**Supplied information**
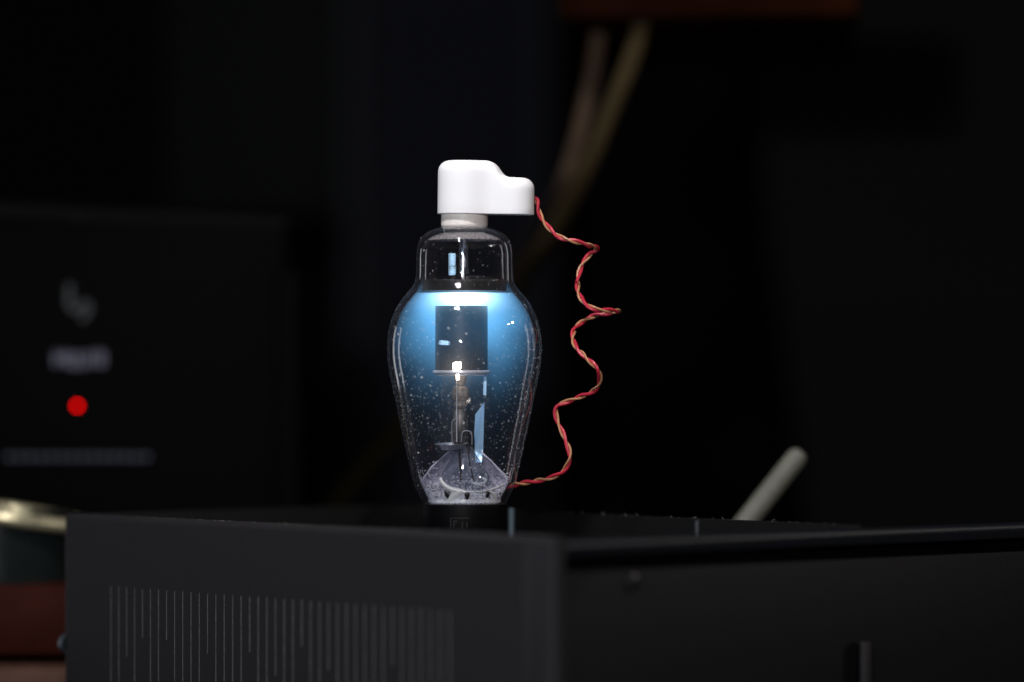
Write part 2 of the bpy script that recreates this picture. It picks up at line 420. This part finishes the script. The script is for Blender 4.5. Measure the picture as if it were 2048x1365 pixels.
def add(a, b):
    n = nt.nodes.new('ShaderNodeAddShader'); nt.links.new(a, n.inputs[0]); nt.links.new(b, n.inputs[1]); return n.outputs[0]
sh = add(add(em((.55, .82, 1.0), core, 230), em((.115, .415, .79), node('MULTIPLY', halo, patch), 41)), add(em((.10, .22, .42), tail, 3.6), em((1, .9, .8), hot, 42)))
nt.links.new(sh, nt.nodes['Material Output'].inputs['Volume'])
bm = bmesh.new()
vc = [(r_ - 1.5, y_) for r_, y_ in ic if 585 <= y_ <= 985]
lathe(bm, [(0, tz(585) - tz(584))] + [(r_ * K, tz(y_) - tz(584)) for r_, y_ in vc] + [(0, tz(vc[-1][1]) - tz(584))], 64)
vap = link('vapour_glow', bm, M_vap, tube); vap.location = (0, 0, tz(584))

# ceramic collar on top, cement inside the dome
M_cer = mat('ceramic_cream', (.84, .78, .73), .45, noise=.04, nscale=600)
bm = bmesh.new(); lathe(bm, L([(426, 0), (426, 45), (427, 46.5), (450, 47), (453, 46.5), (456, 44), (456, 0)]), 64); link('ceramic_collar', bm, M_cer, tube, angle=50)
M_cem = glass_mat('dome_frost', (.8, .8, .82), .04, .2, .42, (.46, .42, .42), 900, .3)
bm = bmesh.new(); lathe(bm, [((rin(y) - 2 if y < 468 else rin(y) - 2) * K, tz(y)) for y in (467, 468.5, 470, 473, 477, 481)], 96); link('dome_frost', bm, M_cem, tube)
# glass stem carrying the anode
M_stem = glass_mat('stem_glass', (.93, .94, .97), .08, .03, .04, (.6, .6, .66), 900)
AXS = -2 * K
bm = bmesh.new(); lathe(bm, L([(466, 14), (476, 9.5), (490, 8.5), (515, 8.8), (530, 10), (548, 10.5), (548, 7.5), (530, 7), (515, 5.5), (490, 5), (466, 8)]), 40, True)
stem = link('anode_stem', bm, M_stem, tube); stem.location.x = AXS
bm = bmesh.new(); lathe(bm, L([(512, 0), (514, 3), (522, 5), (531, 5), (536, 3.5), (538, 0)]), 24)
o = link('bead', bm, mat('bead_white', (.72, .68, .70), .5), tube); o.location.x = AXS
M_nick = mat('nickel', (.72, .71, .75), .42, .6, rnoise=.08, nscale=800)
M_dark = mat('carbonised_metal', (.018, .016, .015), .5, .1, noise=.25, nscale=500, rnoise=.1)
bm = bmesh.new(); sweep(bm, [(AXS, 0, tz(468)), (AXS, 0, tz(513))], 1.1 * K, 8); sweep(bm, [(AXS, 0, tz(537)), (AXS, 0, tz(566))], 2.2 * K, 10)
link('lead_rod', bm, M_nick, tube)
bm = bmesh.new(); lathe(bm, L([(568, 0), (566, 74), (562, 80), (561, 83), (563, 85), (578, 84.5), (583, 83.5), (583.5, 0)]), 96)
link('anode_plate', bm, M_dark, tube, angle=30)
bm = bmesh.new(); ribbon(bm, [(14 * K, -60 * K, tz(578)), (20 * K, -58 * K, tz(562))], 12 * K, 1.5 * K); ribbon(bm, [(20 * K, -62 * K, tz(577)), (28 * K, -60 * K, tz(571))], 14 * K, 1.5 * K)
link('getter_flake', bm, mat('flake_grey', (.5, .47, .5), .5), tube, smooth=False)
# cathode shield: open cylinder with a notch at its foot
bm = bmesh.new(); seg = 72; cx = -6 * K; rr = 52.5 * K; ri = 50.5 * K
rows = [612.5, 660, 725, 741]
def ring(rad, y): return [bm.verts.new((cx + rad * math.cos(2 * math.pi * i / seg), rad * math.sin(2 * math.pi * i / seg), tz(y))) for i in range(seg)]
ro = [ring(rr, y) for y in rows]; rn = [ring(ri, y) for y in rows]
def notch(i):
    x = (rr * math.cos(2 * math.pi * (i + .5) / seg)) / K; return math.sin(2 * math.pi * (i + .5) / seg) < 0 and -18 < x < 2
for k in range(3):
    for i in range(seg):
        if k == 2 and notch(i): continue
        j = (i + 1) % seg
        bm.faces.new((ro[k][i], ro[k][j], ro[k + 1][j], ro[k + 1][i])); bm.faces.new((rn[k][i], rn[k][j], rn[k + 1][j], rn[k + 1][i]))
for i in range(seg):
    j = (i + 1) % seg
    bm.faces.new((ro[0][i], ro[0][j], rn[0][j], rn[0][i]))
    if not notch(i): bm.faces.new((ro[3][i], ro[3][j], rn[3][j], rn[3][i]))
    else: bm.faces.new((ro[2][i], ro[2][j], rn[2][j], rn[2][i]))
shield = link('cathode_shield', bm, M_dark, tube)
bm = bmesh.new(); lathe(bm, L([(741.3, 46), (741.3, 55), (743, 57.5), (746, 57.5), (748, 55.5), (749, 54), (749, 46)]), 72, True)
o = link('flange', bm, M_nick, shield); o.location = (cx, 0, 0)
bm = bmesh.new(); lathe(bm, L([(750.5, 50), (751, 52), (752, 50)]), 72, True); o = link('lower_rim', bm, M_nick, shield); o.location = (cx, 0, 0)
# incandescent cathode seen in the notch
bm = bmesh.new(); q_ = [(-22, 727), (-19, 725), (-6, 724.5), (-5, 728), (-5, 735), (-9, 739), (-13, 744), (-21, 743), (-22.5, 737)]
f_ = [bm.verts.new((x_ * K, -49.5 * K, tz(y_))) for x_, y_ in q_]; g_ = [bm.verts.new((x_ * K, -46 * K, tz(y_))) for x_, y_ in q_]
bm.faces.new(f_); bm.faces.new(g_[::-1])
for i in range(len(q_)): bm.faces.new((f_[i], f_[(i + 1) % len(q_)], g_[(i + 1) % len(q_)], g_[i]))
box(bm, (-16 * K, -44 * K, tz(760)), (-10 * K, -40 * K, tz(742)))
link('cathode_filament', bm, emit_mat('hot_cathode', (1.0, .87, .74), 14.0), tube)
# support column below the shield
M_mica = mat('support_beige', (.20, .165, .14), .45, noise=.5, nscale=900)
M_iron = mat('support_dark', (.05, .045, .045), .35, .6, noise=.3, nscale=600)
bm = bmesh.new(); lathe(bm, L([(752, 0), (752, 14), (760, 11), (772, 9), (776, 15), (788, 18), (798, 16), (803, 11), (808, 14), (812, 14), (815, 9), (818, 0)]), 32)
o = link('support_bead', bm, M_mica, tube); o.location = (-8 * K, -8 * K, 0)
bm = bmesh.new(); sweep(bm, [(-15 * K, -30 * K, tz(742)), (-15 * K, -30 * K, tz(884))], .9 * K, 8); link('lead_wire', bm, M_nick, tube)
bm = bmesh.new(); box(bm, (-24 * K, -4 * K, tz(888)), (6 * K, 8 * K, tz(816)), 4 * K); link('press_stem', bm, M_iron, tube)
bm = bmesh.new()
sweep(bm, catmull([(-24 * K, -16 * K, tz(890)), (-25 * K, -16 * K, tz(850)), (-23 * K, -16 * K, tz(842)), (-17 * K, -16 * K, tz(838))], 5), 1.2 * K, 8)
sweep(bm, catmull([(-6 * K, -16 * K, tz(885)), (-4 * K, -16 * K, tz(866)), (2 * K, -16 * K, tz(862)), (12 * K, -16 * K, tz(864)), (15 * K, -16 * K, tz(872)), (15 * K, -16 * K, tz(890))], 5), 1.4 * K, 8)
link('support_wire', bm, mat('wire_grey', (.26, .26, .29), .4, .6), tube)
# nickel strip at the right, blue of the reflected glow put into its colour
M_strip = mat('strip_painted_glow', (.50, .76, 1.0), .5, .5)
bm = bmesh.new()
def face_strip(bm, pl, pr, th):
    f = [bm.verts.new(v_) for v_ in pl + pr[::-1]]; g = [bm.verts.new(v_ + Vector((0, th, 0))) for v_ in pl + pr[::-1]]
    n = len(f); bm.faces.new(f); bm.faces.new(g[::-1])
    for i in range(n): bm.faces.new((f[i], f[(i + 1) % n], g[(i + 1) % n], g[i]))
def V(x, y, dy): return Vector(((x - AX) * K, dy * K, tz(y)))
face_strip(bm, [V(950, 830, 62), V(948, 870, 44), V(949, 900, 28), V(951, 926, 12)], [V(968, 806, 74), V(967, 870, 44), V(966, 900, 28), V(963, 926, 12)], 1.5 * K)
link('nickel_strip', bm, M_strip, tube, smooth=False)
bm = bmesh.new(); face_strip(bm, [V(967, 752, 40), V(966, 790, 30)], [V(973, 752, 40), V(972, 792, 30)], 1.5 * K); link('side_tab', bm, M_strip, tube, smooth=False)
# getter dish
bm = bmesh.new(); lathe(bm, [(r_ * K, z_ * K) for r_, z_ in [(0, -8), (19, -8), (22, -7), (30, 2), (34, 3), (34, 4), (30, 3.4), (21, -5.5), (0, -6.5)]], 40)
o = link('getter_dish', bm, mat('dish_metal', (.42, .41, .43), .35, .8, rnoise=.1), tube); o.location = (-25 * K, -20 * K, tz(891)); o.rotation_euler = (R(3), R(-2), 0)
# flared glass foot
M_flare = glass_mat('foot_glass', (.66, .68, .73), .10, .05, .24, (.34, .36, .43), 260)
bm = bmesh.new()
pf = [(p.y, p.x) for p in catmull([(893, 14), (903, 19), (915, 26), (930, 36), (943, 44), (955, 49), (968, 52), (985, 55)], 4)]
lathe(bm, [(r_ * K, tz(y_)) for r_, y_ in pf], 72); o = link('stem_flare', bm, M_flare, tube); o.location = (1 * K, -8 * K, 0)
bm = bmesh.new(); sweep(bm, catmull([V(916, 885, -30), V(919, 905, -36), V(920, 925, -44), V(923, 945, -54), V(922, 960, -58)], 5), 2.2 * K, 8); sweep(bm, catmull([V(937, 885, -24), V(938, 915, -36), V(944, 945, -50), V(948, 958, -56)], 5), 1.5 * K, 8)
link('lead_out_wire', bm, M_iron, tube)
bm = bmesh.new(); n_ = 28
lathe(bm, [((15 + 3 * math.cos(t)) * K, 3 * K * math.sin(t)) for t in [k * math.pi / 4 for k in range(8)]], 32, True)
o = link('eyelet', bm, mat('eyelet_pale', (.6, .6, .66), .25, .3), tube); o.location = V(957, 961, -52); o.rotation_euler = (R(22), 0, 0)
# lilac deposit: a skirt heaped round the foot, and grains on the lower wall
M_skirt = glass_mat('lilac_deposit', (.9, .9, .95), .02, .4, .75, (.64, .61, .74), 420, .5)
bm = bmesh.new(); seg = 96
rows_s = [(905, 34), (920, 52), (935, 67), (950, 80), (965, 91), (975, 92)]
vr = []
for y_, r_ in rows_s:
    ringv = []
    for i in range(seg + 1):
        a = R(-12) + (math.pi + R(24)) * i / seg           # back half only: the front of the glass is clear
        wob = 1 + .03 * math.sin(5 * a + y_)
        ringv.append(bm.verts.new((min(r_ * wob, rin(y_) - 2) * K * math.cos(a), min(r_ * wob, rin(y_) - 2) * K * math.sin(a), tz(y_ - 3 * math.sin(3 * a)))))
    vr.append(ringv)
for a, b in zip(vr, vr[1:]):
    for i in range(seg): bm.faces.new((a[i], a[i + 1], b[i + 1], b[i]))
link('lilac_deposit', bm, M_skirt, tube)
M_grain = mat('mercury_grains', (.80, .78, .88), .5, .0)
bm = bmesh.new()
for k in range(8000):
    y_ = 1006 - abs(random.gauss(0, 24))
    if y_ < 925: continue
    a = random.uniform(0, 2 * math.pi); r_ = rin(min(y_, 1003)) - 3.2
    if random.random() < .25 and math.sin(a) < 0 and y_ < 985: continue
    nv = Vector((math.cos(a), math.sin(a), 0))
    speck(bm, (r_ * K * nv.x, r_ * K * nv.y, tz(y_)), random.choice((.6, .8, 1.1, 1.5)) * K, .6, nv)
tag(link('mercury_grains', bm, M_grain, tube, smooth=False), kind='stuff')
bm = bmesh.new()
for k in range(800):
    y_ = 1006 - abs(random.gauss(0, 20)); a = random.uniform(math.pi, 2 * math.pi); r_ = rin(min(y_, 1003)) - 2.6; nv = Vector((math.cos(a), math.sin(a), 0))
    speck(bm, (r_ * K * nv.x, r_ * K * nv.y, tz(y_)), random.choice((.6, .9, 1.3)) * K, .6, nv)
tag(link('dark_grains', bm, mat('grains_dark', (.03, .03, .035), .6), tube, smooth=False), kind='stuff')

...

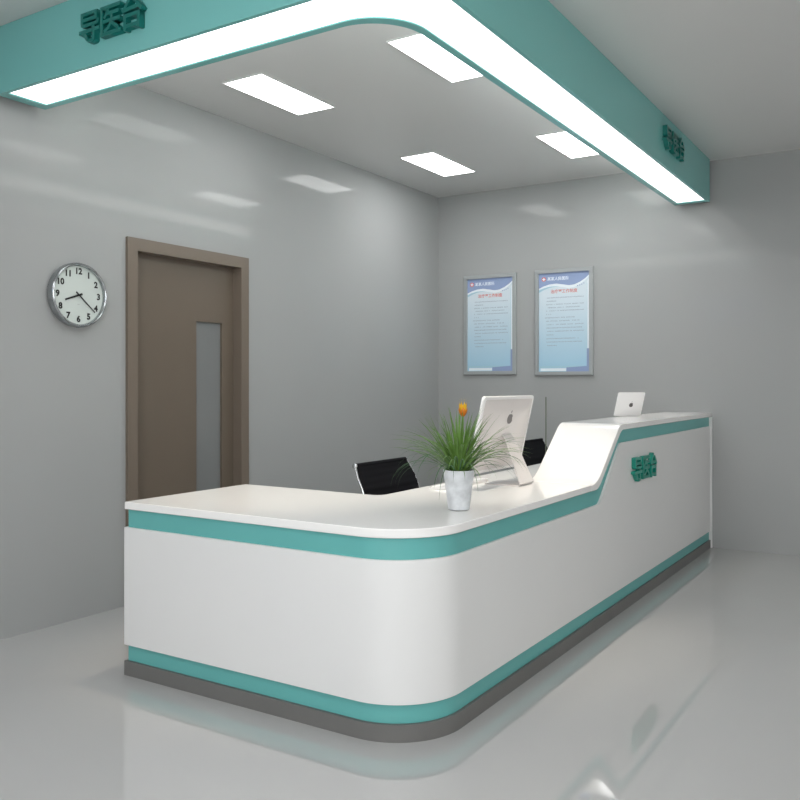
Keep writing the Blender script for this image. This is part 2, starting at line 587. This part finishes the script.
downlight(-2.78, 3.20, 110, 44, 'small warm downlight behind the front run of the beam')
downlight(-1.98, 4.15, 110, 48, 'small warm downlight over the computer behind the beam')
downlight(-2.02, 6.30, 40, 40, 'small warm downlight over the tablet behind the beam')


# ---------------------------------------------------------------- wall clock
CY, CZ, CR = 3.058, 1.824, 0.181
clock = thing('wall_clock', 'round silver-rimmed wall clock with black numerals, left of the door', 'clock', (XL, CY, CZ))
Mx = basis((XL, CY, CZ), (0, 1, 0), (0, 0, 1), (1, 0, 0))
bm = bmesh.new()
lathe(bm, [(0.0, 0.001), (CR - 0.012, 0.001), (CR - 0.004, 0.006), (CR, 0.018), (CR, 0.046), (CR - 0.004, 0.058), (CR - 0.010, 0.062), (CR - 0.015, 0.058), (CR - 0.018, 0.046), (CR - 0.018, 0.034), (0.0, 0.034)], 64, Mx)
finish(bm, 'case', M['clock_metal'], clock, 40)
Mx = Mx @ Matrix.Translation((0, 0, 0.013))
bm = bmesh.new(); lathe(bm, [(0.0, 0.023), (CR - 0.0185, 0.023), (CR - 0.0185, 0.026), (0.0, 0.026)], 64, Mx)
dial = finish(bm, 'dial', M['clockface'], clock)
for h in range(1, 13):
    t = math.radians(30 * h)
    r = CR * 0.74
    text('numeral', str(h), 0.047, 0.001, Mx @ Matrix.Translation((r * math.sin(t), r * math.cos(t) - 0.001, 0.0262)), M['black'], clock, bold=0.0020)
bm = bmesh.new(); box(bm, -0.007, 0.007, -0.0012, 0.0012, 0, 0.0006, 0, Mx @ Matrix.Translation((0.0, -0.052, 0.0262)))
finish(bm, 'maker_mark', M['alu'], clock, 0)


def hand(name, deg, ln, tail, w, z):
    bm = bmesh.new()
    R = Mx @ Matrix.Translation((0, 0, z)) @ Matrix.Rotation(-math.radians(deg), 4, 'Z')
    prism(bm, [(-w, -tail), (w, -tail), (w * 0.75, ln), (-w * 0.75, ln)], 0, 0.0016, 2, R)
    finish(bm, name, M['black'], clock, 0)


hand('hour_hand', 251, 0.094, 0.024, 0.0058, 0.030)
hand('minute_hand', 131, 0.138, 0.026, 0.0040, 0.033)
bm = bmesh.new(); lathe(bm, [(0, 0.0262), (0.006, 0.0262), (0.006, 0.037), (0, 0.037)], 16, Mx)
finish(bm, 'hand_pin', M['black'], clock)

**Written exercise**
Quote exactly the lines running from the line with "Keep writing the" through the line with "downlight(-2.02, 6.30, 40, 40, 'small", both ends included, and nothing more.

**The result**
Keep writing the Blender script for this image. This is part 2, starting at line 587. This part finishes the script.
downlight(-2.78, 3.20, 110, 44, 'small warm downlight behind the front run of the beam')
downlight(-1.98, 4.15, 110, 48, 'small warm downlight over the computer behind the beam')
downlight(-2.02, 6.30, 40, 40, 'small warm downlight over the tablet behind the beam')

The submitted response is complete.